DO THIS:
Print the entire listing. Each line must match the original exactly.

GIVEN MATERIAL:

******

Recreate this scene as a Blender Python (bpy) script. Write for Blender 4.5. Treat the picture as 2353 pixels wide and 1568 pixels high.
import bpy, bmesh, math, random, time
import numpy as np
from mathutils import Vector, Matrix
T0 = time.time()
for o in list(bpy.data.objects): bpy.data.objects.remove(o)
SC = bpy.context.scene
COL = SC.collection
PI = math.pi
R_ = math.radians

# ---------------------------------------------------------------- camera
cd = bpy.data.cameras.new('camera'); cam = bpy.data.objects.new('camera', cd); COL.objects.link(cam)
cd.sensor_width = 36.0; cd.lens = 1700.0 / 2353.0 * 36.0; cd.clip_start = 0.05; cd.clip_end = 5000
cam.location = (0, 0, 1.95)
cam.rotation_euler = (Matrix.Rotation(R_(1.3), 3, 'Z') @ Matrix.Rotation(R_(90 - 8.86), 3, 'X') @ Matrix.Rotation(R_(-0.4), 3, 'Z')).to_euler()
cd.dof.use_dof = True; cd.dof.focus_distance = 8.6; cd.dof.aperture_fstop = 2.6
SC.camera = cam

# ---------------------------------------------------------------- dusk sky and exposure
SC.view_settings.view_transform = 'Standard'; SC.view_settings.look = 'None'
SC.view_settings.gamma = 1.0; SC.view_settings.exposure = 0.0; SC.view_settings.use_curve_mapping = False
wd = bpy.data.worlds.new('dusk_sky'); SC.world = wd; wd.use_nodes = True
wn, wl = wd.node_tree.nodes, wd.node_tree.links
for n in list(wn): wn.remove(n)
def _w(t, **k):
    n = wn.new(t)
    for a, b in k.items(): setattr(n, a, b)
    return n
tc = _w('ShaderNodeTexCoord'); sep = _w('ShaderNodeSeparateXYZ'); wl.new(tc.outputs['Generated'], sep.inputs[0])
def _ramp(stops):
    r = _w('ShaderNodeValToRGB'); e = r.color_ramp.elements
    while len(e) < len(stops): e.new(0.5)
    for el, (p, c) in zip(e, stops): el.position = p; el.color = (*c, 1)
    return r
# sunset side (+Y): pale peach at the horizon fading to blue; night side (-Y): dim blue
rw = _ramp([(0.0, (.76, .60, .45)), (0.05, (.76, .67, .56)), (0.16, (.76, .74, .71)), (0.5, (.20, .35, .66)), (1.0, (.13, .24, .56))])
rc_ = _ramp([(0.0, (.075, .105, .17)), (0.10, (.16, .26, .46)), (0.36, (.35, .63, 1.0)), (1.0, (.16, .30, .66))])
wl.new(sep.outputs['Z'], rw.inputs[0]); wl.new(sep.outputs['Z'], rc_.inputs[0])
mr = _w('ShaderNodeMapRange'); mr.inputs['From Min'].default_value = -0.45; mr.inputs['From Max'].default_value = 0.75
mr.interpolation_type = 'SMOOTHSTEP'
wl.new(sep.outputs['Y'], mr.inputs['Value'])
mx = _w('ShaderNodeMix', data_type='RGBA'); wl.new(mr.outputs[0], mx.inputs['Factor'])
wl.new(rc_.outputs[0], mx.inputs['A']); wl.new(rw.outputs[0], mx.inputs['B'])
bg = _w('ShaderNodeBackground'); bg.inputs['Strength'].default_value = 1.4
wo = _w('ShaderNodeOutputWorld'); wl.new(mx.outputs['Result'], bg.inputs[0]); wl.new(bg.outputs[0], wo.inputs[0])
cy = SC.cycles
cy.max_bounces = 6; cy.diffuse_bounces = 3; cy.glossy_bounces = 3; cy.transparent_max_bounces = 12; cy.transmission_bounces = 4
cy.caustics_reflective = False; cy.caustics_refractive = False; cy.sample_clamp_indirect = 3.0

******

REPLY:
Recreate this scene as a Blender Python (bpy) script. Write for Blender 4.5. Treat the picture as 2353 pixels wide and 1568 pixels high.
import bpy, bmesh, math, random, time
import numpy as np
from mathutils import Vector, Matrix
T0 = time.time()
for o in list(bpy.data.objects): bpy.data.objects.remove(o)
SC = bpy.context.scene
COL = SC.collection
PI = math.pi
R_ = math.radians

# ---------------------------------------------------------------- camera
cd = bpy.data.cameras.new('camera'); cam = bpy.data.objects.new('camera', cd); COL.objects.link(cam)
cd.sensor_width = 36.0; cd.lens = 1700.0 / 2353.0 * 36.0; cd.clip_start = 0.05; cd.clip_end = 5000
cam.location = (0, 0, 1.95)
cam.rotation_euler = (Matrix.Rotation(R_(1.3), 3, 'Z') @ Matrix.Rotation(R_(90 - 8.86), 3, 'X') @ Matrix.Rotation(R_(-0.4), 3, 'Z')).to_euler()
cd.dof.use_dof = True; cd.dof.focus_distance = 8.6; cd.dof.aperture_fstop = 2.6
SC.camera = cam

# ---------------------------------------------------------------- dusk sky and exposure
SC.view_settings.view_transform = 'Standard'; SC.view_settings.look = 'None'
SC.view_settings.gamma = 1.0; SC.view_settings.exposure = 0.0; SC.view_settings.use_curve_mapping = False
wd = bpy.data.worlds.new('dusk_sky'); SC.world = wd; wd.use_nodes = True
wn, wl = wd.node_tree.nodes, wd.node_tree.links
for n in list(wn): wn.remove(n)
def _w(t, **k):
    n = wn.new(t)
    for a, b in k.items(): setattr(n, a, b)
    return n
tc = _w('ShaderNodeTexCoord'); sep = _w('ShaderNodeSeparateXYZ'); wl.new(tc.outputs['Generated'], sep.inputs[0])
def _ramp(stops):
    r = _w('ShaderNodeValToRGB'); e = r.color_ramp.elements
    while len(e) < len(stops): e.new(0.5)
    for el, (p, c) in zip(e, stops): el.position = p; el.color = (*c, 1)
    return r
# sunset side (+Y): pale peach at the horizon fading to blue; night side (-Y): dim blue
rw = _ramp([(0.0, (.76, .60, .45)), (0.05, (.76, .67, .56)), (0.16, (.76, .74, .71)), (0.5, (.20, .35, .66)), (1.0, (.13, .24, .56))])
rc_ = _ramp([(0.0, (.075, .105, .17)), (0.10, (.16, .26, .46)), (0.36, (.35, .63, 1.0)), (1.0, (.16, .30, .66))])
wl.new(sep.outputs['Z'], rw.inputs[0]); wl.new(sep.outputs['Z'], rc_.inputs[0])
mr = _w('ShaderNodeMapRange'); mr.inputs['From Min'].default_value = -0.45; mr.inputs['From Max'].default_value = 0.75
mr.interpolation_type = 'SMOOTHSTEP'
wl.new(sep.outputs['Y'], mr.inputs['Value'])
mx = _w('ShaderNodeMix', data_type='RGBA'); wl.new(mr.outputs[0], mx.inputs['Factor'])
wl.new(rc_.outputs[0], mx.inputs['A']); wl.new(rw.outputs[0], mx.inputs['B'])
bg = _w('ShaderNodeBackground'); bg.inputs['Strength'].default_value = 1.4
wo = _w('ShaderNodeOutputWorld'); wl.new(mx.outputs['Result'], bg.inputs[0]); wl.new(bg.outputs[0], wo.inputs[0])
cy = SC.cycles
cy.max_bounces = 6; cy.diffuse_bounces = 3; cy.glossy_bounces = 3; cy.transparent_max_bounces = 12; cy.transmission_bounces = 4
cy.caustics_reflective = False; cy.caustics_refractive = False; cy.sample_clamp_indirect = 3.0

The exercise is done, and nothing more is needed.